Stated task:
Pick out and copy every line below that has the word "scene".

Collected material:
□ □ □

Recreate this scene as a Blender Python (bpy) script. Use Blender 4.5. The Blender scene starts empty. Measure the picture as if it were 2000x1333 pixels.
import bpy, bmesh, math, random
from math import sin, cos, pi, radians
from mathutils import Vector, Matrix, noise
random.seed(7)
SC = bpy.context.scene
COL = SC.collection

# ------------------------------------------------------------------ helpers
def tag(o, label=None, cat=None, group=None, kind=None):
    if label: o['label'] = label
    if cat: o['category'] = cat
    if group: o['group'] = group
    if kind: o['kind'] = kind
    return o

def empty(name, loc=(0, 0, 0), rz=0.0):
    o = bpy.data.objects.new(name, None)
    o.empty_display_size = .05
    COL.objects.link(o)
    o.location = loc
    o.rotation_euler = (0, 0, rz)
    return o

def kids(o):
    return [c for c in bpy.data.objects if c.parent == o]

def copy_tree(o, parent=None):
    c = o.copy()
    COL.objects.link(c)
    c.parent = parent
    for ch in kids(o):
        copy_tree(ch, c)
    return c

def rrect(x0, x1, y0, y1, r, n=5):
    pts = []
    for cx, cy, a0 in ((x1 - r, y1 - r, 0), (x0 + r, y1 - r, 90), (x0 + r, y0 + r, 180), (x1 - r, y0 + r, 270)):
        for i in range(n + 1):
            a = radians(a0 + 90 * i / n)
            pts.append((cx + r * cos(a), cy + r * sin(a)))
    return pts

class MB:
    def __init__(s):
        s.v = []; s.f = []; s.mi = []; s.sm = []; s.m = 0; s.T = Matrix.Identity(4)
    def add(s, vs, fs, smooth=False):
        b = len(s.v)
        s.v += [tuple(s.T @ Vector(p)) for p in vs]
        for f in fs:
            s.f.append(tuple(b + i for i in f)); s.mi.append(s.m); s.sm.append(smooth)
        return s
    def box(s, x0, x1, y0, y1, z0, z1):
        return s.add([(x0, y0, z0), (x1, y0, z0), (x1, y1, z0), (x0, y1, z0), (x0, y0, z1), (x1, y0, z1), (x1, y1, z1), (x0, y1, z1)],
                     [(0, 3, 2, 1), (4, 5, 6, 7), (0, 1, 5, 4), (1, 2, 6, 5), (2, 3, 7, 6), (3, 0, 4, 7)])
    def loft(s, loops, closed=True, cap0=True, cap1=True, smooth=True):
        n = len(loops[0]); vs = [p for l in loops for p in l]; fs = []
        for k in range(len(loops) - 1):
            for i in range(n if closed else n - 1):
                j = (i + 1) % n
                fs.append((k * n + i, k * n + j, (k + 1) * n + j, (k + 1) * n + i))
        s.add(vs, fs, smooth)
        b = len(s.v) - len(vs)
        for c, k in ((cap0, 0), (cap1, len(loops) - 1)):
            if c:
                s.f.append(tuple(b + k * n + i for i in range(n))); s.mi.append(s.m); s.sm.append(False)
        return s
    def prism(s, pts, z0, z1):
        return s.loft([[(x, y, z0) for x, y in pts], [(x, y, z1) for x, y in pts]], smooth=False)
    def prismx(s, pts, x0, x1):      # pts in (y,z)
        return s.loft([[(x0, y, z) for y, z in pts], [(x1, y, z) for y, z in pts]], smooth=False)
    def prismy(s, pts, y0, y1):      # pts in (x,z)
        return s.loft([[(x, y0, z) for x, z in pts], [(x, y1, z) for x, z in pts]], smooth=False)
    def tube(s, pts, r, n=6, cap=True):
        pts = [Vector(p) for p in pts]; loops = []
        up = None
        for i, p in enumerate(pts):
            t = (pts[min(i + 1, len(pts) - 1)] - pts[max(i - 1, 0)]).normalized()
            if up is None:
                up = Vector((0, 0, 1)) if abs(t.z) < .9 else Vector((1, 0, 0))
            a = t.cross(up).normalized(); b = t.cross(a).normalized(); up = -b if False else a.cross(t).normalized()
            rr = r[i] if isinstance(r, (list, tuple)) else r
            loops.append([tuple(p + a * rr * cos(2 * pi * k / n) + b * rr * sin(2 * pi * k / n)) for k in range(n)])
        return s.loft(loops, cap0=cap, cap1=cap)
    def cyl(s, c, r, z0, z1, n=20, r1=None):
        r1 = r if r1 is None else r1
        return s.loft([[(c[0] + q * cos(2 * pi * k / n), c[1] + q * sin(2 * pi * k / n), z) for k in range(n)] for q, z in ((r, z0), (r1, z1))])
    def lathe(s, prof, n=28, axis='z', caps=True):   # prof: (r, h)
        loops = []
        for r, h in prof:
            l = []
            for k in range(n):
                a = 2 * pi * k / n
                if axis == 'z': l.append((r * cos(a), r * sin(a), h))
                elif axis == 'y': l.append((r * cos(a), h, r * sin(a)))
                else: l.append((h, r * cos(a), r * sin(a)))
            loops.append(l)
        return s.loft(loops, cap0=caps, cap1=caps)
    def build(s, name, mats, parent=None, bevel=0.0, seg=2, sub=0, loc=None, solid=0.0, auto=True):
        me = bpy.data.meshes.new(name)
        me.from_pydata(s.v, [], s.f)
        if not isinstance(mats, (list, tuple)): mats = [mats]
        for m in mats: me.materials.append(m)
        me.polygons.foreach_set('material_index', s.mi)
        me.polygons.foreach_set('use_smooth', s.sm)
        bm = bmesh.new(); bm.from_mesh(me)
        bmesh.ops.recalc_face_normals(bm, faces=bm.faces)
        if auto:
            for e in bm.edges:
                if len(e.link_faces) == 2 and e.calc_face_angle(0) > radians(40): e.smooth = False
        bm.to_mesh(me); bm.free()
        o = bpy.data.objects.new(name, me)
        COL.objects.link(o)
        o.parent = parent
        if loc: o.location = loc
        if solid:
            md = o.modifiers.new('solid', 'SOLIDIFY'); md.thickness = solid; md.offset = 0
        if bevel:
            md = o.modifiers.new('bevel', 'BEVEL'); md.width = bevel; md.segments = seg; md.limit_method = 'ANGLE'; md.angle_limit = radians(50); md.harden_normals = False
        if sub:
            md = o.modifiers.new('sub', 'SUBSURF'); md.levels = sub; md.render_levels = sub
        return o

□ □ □

Result of this exercise:
Recreate this scene as a Blender Python (bpy) script. Use Blender 4.5. The Blender scene starts empty. Measure the picture as if it were 2000x1333 pixels.
SC = bpy.context.scene